## Written task
Out of the lines in this data, how many include "objects"? Give the number and nothing else.

**** Input data

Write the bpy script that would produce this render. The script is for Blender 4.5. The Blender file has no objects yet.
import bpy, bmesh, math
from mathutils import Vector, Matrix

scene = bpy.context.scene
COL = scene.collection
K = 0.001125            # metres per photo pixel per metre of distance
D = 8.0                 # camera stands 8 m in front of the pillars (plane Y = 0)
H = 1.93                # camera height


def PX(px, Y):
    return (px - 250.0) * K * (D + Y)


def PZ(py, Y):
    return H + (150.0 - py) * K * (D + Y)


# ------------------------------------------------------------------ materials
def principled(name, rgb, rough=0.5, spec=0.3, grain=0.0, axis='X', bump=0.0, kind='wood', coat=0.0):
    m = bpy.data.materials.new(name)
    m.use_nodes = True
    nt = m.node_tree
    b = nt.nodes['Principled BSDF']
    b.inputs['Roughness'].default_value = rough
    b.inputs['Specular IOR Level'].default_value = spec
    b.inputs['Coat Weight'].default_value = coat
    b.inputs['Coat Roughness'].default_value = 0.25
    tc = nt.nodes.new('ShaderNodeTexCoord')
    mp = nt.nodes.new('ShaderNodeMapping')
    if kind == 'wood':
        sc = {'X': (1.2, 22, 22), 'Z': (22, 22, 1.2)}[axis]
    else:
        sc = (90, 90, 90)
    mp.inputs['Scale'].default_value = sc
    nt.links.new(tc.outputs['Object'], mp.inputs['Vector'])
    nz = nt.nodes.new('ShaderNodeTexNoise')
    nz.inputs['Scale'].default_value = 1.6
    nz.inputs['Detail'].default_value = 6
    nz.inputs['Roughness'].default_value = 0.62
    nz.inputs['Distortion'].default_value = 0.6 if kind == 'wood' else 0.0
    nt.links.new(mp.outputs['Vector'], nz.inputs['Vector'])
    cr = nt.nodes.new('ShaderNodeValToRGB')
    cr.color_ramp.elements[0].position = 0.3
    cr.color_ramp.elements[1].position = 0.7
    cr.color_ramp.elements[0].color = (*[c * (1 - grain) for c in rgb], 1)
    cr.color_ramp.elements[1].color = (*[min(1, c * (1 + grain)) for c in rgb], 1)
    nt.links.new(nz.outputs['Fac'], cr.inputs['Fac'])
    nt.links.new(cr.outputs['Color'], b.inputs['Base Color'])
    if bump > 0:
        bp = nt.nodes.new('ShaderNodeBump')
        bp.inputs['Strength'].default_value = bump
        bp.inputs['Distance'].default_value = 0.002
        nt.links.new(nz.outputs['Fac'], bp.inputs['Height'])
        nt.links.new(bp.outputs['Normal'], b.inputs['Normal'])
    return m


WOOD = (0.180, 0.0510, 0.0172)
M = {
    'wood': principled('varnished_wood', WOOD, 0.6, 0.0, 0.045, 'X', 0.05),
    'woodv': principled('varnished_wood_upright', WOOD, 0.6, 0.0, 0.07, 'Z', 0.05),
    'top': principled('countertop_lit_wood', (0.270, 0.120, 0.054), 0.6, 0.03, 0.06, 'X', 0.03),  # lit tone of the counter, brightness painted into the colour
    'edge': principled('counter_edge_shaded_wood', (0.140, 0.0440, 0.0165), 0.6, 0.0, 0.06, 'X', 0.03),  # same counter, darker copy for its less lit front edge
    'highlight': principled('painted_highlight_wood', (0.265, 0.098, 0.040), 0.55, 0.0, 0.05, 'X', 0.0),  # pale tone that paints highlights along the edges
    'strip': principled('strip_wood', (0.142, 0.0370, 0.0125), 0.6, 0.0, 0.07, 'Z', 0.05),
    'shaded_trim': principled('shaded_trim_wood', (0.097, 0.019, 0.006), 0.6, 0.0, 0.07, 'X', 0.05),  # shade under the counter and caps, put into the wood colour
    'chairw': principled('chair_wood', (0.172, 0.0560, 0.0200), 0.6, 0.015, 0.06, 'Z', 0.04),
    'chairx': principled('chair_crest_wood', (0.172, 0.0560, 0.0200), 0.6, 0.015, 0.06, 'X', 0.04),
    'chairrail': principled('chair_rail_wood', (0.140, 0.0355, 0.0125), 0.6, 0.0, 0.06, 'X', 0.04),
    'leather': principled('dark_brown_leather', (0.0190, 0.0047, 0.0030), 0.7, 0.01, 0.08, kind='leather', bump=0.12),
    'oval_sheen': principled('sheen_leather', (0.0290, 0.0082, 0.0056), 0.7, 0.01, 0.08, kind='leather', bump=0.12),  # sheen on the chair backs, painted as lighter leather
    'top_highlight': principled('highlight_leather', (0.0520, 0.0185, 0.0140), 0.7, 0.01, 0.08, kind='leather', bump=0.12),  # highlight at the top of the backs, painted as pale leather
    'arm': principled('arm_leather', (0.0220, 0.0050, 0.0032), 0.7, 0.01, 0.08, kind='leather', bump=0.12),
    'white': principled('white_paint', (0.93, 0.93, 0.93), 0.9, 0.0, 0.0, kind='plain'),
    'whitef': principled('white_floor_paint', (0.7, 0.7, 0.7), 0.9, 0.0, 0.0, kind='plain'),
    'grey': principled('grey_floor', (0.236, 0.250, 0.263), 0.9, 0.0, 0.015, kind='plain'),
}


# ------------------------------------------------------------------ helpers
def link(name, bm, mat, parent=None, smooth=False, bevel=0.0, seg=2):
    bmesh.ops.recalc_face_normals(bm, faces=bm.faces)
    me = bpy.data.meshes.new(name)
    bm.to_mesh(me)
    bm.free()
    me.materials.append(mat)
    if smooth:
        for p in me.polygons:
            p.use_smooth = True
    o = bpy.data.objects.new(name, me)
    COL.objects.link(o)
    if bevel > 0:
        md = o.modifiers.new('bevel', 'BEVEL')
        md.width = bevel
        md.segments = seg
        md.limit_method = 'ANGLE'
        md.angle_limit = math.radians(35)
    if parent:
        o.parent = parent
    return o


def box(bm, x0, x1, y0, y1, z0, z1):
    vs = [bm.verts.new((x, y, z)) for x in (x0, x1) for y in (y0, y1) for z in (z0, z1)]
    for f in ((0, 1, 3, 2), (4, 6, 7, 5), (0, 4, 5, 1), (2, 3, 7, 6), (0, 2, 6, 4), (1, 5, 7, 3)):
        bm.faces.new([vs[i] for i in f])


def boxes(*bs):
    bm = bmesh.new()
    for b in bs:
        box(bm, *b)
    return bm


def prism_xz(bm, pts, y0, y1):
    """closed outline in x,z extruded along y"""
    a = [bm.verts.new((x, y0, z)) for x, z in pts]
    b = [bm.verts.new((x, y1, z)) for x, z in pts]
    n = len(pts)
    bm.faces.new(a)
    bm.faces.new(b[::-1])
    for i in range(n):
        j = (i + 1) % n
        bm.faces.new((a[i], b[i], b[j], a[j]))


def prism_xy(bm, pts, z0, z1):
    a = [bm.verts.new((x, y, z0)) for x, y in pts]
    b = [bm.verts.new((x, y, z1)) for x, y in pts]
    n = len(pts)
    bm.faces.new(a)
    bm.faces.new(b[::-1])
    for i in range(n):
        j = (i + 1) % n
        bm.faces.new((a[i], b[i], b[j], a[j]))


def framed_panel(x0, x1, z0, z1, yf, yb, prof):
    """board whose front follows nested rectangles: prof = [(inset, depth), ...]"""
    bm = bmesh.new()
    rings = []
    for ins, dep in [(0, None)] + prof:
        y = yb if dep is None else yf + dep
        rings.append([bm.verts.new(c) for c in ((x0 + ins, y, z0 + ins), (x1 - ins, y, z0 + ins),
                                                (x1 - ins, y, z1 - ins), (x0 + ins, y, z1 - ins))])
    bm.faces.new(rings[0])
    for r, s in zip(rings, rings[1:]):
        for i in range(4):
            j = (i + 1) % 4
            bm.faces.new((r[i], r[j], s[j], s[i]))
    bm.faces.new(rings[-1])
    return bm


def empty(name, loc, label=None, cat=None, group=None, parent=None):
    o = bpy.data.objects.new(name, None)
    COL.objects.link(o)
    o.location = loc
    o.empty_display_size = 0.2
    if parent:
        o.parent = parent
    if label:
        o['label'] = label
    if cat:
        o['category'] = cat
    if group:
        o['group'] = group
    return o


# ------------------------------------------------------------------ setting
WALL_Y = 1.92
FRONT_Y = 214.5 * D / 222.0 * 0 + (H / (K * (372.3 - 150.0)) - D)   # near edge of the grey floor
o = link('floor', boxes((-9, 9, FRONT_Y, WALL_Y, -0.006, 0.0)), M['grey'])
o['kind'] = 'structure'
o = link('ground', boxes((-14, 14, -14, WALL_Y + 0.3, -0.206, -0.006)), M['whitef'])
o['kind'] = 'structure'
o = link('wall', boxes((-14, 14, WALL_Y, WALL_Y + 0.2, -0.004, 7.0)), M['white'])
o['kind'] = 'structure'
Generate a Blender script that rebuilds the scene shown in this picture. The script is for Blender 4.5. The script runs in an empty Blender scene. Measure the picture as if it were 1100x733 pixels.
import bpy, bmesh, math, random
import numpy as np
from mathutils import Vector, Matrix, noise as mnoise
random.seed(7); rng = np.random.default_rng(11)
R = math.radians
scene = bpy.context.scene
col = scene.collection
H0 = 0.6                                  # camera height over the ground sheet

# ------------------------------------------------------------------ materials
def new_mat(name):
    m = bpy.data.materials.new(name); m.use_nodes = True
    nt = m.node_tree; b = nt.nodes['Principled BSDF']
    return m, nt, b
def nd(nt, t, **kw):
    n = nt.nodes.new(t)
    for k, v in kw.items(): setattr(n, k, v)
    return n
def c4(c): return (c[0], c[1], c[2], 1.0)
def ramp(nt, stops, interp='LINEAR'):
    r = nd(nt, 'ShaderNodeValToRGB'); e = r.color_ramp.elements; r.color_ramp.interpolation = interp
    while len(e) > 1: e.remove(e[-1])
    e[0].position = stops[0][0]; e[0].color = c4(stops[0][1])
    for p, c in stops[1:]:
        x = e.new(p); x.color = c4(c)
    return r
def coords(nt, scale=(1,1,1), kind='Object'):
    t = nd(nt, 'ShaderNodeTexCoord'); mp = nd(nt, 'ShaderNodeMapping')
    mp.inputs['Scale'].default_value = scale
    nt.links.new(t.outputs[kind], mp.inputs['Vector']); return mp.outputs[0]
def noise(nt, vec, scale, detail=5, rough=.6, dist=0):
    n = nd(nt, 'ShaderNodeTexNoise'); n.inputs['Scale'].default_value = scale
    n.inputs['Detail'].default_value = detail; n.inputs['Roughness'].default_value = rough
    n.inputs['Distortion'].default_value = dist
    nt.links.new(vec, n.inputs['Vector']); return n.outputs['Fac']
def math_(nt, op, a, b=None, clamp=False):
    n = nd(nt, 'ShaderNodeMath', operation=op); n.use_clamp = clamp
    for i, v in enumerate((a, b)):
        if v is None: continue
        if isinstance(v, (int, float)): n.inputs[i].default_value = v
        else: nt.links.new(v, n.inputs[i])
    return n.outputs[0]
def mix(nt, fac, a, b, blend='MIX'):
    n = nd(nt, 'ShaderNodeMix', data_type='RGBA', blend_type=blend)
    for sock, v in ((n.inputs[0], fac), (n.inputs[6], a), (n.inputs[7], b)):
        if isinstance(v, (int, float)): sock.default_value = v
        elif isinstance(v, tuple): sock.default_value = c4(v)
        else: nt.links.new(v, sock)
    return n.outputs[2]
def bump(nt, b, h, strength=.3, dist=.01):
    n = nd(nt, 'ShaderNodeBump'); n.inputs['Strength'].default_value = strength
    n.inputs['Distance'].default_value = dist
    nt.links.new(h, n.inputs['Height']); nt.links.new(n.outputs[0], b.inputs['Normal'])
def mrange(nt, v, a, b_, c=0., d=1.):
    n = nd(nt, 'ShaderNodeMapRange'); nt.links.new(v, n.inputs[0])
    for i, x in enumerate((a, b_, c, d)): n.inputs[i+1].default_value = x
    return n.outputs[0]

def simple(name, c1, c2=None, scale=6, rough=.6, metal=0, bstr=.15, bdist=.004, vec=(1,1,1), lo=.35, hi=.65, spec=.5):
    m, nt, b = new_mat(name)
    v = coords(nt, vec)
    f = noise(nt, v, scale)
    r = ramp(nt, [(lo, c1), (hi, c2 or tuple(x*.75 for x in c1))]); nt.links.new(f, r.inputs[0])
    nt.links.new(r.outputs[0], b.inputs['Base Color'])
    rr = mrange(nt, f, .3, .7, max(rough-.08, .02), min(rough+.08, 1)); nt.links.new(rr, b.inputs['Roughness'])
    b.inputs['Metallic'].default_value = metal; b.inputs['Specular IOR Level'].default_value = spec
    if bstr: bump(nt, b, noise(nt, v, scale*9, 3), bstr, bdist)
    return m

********

## Final answer
5